Anyway, back to our gaming group. We made our characters with our Game Master’s assistance, and gave Runequest a try. Some of us liked it very much, others not so much. Perhaps it was a little too “different,” either in setting or system. Perhaps there were just other games out there that our players enjoyed more; as I always say, there are only so many hours in a day. But we played several adventures, RQ got into the rotation irregularly, and I was one of the folks who really enjoyed it. This was the 2nd edition of the game, generally referred to as “Classic Runequest” these days. Given the opportunity, I play Classic Runequest at the drop of a hat. I’ve never run it, but someday I might.

So what have we learned?

Runequest was an example of game as setting. Not too much further along the timeline and it would also fit into the game as system family, but we weren’t quite there yet. As a setting, it was a gonzo fantasy Bronze Age. As a system, it was very different. Combat was more complicated than in D&D, its magic system was flexible but also different. There were no levels, but there was a method for increasing in power. And of course as I’ve said, D&D *was* fantasy role-playing. RQ was an upstart.

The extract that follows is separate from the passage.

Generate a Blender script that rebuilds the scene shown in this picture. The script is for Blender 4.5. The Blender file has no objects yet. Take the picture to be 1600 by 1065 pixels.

Most of my friends lost interest in RQ (or were never that enthused to start with), so after a while we stopped playing. By contrast, we continued to play Call of Cthulhu. And we liked Cthulhu so much that I wasn’t the only one who took a turn running it. Why did it last in our group, where RQ didn’t? (A) CoC is game as setting, and we were all Lovecraft fans. Glorantha was a bit of a stretch. (B) While CoC is based on the same BRP system, its a much simpler rules set than RQ; combat is streamlined and isn’t even a focus in CoC.

Runequest was a very popular game for a time (especially in England), rivaled only by D&D in sales back then. But since one of the folks who lost interest in our group was our RQ Game Master, that pretty much put an end to it for us. As I’ve already written, I just had no time to run another game system. That left me dependent on someone else if I were going to play RQ again.

Being a Game Master is a major investment in time.